Für die Instinktnatur geht es um das Seinsgefühl im Körper, um seine Verbundenheit mit dem Herzen, der Seele, der Urkraft. Ist der Körper seines Lebens froh, das ist die Frage. Kann er auf seine ureigene, unverwechselbare Art laufen, tanzen, sich hin und her wiegen? Alles andere ist unwichtig.

Als Kind wurde ich einmal bei einem Schulausflug in das Museum, für Völkerkunde in Chicago gebracht.

Dort sah ich die Skulpturen von Malvina Hoffman zum ersten Mal — Dutzende von lebensgroßen Statuen aus dunkler Bronze. Sie hatten die nackten Körper der Völker aus aller Welt porträtiert, und zwar mit der Vision einer Wilden Frau.

Da sah ich die sehnige Wade eines Jägers, die langen Brüste einer Mutter mit zwei erwachsenen Kindern, die spitzen Hügelchen auf der Brust einer Jungfrau, die knielangen Hoden eines alten Mannes. Nasenlöcher größer als die Augen eines Afrikaners.

Jedes Detail, jedes einzelne Haar auf den Krausköpfen, den Blondschöpfen und Halbglatzen, war naturgetreu wiedergegeben und strahlte dabei eine Liebe aus, eine »Richtigkeit«, die mich davon überzeugte, daß diese Bildhauerin die Kraft im Körper sieht und instinktive Verehrung für den Körper empfindet.

Es gibt ein paar vergleichbare Zeilen in Ntozake Shanges Bühnenstück for colored girls who have considered suicide. In dem Stück erzählt die Frau in Lila, was sie alles getan hat, um mit den Aspekten ihres Seins fertig zu werden, die von der Gesellschaft verleugnet oder verurteilt werden.

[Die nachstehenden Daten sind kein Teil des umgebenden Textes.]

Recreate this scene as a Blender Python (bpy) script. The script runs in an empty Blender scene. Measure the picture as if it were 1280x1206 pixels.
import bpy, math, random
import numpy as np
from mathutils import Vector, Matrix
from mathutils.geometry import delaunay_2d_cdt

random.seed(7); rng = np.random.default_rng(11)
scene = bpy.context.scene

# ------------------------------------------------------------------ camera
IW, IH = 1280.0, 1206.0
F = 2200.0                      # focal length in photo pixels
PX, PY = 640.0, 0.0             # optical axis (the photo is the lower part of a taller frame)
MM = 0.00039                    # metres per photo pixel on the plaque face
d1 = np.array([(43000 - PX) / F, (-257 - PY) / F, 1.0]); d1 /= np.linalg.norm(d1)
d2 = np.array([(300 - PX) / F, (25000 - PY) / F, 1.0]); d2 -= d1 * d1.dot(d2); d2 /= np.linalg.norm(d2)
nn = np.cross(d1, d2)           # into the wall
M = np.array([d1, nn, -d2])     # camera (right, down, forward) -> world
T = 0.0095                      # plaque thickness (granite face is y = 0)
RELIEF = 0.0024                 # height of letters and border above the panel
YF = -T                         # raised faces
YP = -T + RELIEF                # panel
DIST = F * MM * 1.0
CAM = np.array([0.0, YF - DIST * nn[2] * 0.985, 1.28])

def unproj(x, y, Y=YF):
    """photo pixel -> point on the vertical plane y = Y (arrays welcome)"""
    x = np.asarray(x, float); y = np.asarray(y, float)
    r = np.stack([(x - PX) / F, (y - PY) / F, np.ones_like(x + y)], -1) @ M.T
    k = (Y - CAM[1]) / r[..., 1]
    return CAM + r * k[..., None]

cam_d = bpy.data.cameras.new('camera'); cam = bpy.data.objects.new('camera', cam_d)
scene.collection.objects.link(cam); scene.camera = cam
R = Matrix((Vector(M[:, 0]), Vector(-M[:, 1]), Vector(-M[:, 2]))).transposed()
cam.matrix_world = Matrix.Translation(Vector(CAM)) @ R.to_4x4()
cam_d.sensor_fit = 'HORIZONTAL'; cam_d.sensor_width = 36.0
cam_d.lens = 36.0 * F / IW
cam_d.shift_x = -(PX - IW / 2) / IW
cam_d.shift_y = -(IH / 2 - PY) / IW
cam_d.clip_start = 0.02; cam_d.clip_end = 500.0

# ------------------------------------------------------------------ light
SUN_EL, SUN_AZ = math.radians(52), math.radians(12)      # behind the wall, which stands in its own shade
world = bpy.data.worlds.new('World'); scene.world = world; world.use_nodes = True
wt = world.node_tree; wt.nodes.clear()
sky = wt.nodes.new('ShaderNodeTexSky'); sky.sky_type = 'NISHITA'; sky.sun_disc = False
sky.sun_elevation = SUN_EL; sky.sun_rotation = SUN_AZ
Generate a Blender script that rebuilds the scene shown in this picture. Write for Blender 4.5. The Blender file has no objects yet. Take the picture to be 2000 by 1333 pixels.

Mit den folgenden Zeilen schließt sie dann ihren Frieden mit sich:

Hier ist, was ich habe…

Gedichte

dicke Schenkel

kleine Titten

&  so viel Liebe

Das ist das Körperbewußtsein, aus dem wildnatürliche Frauen ihre Kraft schöpfen.

In Märchen und Mythen werden die Herzen von Menschen auf die Probe gestellt, indem ihnen die Götter und andere mächtige Geister in allen erdenklichen Verkleidungen erscheinen.

Das Göttliche taucht sowohl in Königsgewändern wie in Lumpen auf, in Fischhäuten und mit Klumpfuß.

Es zeigt sich als rosiges Kleinkind und als ausgemergelte Alte, als ein Mann ohne Stimme und als sprechendes Tier.

So wird das Menschenherz geprüft, um zu sehen, ob es gelernt hat; die zauberische Verwandlungskraft der Seele hinter all ihren Erscheinungsformen zuerkennen.

Die Wilde Frau tritt in allen Farben, Konturen und körperlichen Verfassungen auf. Schaut nur genauer hin; damit ihr sie nicht verkennt.